Rasanya hidup ini seperti  menghitung dzikir pada tasbih itu.  Memulai dari satu butir ke butir berikutnya  hingga  mengakirinya pada butir terakhir. Dalam hidup ini, kita semua melewati butir-butir yang berbeda-beda tetapi  seharusnya bentuknya sama. Bukan bernama tasbih manakala hanya  terdiri atas  satu butir. Butir-butir itu menggambarkan suasana dalam kehidupan, yaitu mengalami kegembiraan, senang,  beruntung, susah, sakit, sedih, kecewa, prihatin, bahagia,  dan kemudian gembira lagi. Demikianlah hidup itu, persis seperti bertasbih, memulai  dari satu titik melewati  pada titik-titik  berikutnya dan akhirnya menyudahi  pada titik terakhir.  Hidup ini berawal dari Allah  dan mengakhiri untuk  menghadap Allah kembali. 
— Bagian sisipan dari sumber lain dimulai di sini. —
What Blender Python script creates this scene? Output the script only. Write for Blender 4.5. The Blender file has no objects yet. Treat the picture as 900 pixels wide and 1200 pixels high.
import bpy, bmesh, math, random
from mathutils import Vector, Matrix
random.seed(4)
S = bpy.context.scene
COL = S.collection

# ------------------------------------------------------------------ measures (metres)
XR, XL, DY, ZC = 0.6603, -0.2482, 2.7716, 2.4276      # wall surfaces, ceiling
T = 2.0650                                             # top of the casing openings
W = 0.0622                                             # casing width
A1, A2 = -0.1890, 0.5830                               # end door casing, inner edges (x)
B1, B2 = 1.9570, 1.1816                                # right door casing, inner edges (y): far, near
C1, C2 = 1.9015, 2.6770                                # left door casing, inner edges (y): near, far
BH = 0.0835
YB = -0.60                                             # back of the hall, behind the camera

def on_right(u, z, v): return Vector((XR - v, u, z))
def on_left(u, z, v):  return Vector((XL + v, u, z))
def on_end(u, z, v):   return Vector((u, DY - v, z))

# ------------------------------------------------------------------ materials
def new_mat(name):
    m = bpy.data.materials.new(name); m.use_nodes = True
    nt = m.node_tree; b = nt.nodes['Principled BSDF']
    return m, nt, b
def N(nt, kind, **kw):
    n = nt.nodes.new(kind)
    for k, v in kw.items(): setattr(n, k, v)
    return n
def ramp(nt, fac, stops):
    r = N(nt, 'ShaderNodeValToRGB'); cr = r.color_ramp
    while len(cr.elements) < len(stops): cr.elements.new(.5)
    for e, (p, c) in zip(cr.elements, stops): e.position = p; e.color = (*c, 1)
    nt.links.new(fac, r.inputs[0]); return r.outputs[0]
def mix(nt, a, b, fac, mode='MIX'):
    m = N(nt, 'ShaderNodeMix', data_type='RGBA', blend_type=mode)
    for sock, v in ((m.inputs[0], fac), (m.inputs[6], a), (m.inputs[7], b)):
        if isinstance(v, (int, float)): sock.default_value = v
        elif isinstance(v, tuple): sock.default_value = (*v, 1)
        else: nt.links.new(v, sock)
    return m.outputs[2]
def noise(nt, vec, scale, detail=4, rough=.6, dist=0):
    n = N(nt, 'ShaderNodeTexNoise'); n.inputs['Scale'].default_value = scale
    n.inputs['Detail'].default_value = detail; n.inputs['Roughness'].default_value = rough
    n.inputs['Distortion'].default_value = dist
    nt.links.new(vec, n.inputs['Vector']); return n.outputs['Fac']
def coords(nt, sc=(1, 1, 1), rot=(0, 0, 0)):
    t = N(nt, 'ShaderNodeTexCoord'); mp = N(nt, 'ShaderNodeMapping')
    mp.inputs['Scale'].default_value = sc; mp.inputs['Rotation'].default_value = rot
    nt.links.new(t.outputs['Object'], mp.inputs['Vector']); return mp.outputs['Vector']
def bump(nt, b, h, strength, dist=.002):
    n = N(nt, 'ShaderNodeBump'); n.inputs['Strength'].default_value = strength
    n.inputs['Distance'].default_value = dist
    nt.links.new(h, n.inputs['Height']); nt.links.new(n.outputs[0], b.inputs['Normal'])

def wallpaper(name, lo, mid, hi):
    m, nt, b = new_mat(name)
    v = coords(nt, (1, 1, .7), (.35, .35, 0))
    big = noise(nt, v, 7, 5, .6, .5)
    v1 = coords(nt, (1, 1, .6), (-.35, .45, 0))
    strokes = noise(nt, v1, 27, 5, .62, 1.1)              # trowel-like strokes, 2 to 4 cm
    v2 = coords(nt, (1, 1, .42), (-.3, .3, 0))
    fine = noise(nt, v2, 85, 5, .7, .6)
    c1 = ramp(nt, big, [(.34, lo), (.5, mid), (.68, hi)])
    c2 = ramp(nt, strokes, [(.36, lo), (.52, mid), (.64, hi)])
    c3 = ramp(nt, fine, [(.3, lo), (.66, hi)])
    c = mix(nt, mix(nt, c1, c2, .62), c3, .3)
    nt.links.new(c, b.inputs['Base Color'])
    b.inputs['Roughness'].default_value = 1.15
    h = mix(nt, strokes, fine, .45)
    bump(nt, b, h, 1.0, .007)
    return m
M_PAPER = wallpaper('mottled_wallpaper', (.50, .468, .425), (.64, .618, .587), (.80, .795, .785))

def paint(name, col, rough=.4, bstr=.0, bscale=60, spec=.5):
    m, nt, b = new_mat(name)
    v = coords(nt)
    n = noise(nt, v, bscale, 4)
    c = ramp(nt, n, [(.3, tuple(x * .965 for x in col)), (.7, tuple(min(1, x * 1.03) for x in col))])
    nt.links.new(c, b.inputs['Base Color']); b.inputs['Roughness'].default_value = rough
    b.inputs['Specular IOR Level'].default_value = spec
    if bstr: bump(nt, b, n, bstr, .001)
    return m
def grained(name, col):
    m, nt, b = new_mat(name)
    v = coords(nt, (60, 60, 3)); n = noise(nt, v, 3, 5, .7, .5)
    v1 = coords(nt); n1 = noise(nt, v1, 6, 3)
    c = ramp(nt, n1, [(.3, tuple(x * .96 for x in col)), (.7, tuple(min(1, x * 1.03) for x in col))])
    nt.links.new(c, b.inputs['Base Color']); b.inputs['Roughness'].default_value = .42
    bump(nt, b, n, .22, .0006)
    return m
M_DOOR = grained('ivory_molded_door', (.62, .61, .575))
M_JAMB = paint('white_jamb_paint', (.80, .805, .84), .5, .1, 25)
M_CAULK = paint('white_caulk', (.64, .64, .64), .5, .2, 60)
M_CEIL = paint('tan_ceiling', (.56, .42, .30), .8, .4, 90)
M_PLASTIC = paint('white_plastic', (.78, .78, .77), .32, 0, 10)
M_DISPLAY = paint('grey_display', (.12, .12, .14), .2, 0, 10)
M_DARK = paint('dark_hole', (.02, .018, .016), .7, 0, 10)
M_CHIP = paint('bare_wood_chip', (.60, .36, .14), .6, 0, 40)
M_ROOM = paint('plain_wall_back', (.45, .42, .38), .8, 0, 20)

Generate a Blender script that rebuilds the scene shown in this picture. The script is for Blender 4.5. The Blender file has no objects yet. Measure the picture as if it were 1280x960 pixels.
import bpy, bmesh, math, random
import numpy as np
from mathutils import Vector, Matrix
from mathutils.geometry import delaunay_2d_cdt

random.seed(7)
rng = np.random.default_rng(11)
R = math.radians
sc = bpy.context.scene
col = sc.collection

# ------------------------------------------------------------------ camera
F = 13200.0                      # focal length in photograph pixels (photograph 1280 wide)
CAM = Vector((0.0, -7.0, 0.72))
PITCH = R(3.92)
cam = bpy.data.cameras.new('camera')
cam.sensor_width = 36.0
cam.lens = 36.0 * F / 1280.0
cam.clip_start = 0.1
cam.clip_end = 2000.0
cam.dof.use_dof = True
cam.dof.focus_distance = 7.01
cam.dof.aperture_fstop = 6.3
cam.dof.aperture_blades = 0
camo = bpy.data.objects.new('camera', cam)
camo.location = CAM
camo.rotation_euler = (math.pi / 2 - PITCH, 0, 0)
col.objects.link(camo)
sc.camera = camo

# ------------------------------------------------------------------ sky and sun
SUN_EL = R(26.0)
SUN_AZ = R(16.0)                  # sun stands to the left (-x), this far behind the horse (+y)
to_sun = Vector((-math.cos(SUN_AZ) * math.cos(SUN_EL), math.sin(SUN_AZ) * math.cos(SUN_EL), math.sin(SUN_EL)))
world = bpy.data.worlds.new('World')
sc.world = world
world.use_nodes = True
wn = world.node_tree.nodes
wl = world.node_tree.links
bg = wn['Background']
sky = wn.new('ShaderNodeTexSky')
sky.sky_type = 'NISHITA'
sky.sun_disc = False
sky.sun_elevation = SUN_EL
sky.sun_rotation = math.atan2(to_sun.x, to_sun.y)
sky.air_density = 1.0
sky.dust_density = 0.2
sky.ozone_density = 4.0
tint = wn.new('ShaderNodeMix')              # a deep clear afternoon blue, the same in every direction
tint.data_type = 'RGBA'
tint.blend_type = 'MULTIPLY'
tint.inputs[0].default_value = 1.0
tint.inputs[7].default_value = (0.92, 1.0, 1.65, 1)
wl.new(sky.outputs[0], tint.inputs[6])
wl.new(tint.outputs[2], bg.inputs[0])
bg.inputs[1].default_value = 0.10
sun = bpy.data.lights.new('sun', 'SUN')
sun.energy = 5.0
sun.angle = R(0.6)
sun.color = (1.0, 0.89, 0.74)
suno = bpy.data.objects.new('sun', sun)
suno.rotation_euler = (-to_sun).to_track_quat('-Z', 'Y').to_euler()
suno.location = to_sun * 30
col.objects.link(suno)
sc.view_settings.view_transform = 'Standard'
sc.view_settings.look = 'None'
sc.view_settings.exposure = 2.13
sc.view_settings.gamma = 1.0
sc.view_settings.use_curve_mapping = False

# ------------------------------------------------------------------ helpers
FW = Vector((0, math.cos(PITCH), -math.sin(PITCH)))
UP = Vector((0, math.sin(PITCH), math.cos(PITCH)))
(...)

Tatkala melewati berbagai titik itu  hidup ini menjadi lengkap. Tidak pernah ada, kehidupan hanya berada pada satu titik. Misalnya, gembira terus menerus atau sebaliknya susah sepanjang masa. Ada kalanya hidup ini bahagia, dan pada saat yang lain mengalami kesusahan. Namun menurut ajaran Islam, pada suasana apapun ------dalam keadaanb gembira, sedih, kecewa, senang dan seterusnya, kita harus selalu bersyukur  pada  Dzat Yang Maha Pencipta, Yang Maha Melihara, Maha Penolong,  dan Maha Pemberi Keselamatan. Kita tidak boleh putus atau berhenti mengingat dan bersyukur pada  Allah swt,   agar sama persis dengan lingkaran tasbih itu. Semua butir-butir itu selalu dilewati dalam menjalani hidup dan itulah pertanda bahwa kehidupan ini menjadi sempurna.

Pada hari ini, kita berada pada butir atau hari terakhir tahun 2012. Besuk insya Allah akan memulai pada butir  pertama  pada tahun 2013. Hari demi hari pada tahun itu akan kita lewati. Tentu suasana batin kita dari waktu ke waktu berikutnya  akan berbeda-beda. Ada kalanya sedih, gembira, beruntung, rugi dan seterusnya. Namun apapun suasana yang kita lalui, seharusnya kita terima dengan ikhlas, sabar, selalu bersyukur dan menjaga istiqomah dalam beribadah,  sebagai upaya  mendekatkan diri pada Allah.

Dalam posisi apapun, kita harus memahami bahwa kehidupan itu memang demikian itu, tidak akan berkurang dan berlebih, persis seperti tasbih. Dan akhirnya, dengan pemaknaan   seperti itu, tasbih bukan saja merupakan alat hitung melainkan juga berfungsi untuk mengingatkan kepada siapapun tentang makna kehidupan ini, yaitu berawal dari satu titik menuju titik berikutnya hingga sampai pada titik akhir,  yaitu tatkala kembali menghadap  Allah swt. Wallahu a’lam.